Long Island may be getting a new power plant. The big question is whether or not Caithness II is sound planning or the next Shoreham.

The approvals are rolling in – recently Brookhaven’s town board voted 5-2 to approve a special permit to build the 752-megawatt plant next to the existing 350-megawatt Caithness I. Before that, the Brookhaven Industrial Development Agency voted unanimously for a $62-million tax-break package for the plan. The Suffolk County Planning Commission gave their blessing as well, noting that the proposal is “in close proximity to supporting infrastructure such as major transportation corridors.”
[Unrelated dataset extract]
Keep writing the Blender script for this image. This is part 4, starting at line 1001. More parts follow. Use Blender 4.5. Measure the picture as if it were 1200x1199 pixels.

Caithness II was the product of an August 2010 Request for Proposals for “new electric generating capacity on Long Island.” The second plant is slated to be built next to the first Caithness, which itself was approved and constructed a few years ago. Critics, including members of the New York State delegation and Suffolk County Legislature, have directed their barbs at the proposed facility’s chosen power generation method – a mixture of gas and steam turbines. Legis. Tom Barraga even went as far asking, “Are we building something that’s the Edsel for 2014?” while Assemblyman Steve Englebright  stated, “The proposal before you, if approved, would advance the construction of what appears likely to be the last large fossil-fuel dinosaur built in New York State.”

Residents of the Village of Port Jefferson are wary of Caithness II as well – what will the project mean for their power plant, which helps keep their costs down?

On the other side, proponents of the project are saying the plant is sorely needed to fill a 1,200-megawatt hole that is expected to develop by 2023, and argue for the plant’s ability to modernize the grid. According to Caithness II’s website the project’s specs are impressive:

  • Save an estimated $80 million in fuel when compared to energy produced by Long Island’s older steam plants (based on historical 2009-2011 cost of natural gas of $5.12/million BTU).
  • Reduce overall air-pollution emissions by 95 percent compared to emissions from older baseload units, which translates to a 98-percent reduction of nitrous oxide, a 90-percent reduction of carbon monoxide and the reduction of 2.4 million tons of carbon dioxide being released into Long Island’s air shed every year.
  • Help stabilize local property taxes, stimulate job growth and boost economic development.

What does it all mean?

From a planning perspective, we need more data to make a truly informed decision. The Town of Brookhaven seems hungry for the economic development that Caithness II will bring to Yaphank, with the approvals from the municipality being granted with relatively little resistance. As reported by Newsday “ Caithness II, meanwhile, would begin paying millions of dollars into town, county, village and school district coffers through so-called payments in lieu of taxes beginning in the 2016-17 tax year, according to documents filed with the IDA.” The town states that there will be no community benefit package with the proposal, and the only true payment to Brookhaven would be PILOT.

Unfortunately, the usually detailed analysis from the SCPC approval recommendation cited above does not adequately justify the need for a new power plant, or look to quantify Long Island’s future regional energy needs. Why construct a new power plant if we don’t even need the expense and effort in the first place? Further, is the older method of electrical generation the best option in 2014? Will it be cost effective in 2044?

These are all important questions that must be answered by all involved in this process. Long Islanders have a rocky relationship with utilities, and the last thing the already over-taxed public needs is an expensive dinosaur that was unneeded in the first place.

To be completely candid – in researching this piece, I found few arguments in favor of construction of Caithness II, besides those offered by Caithness Energy LLC. I was surprised by the lack of sound, data-backed arguments and metrics that usually accompany such large projects with even larger price tags.

Is it too much to ask to reasonably quantify the region’s energy demands for the next 30 years before making a multimillion (if not billion) dollar investment?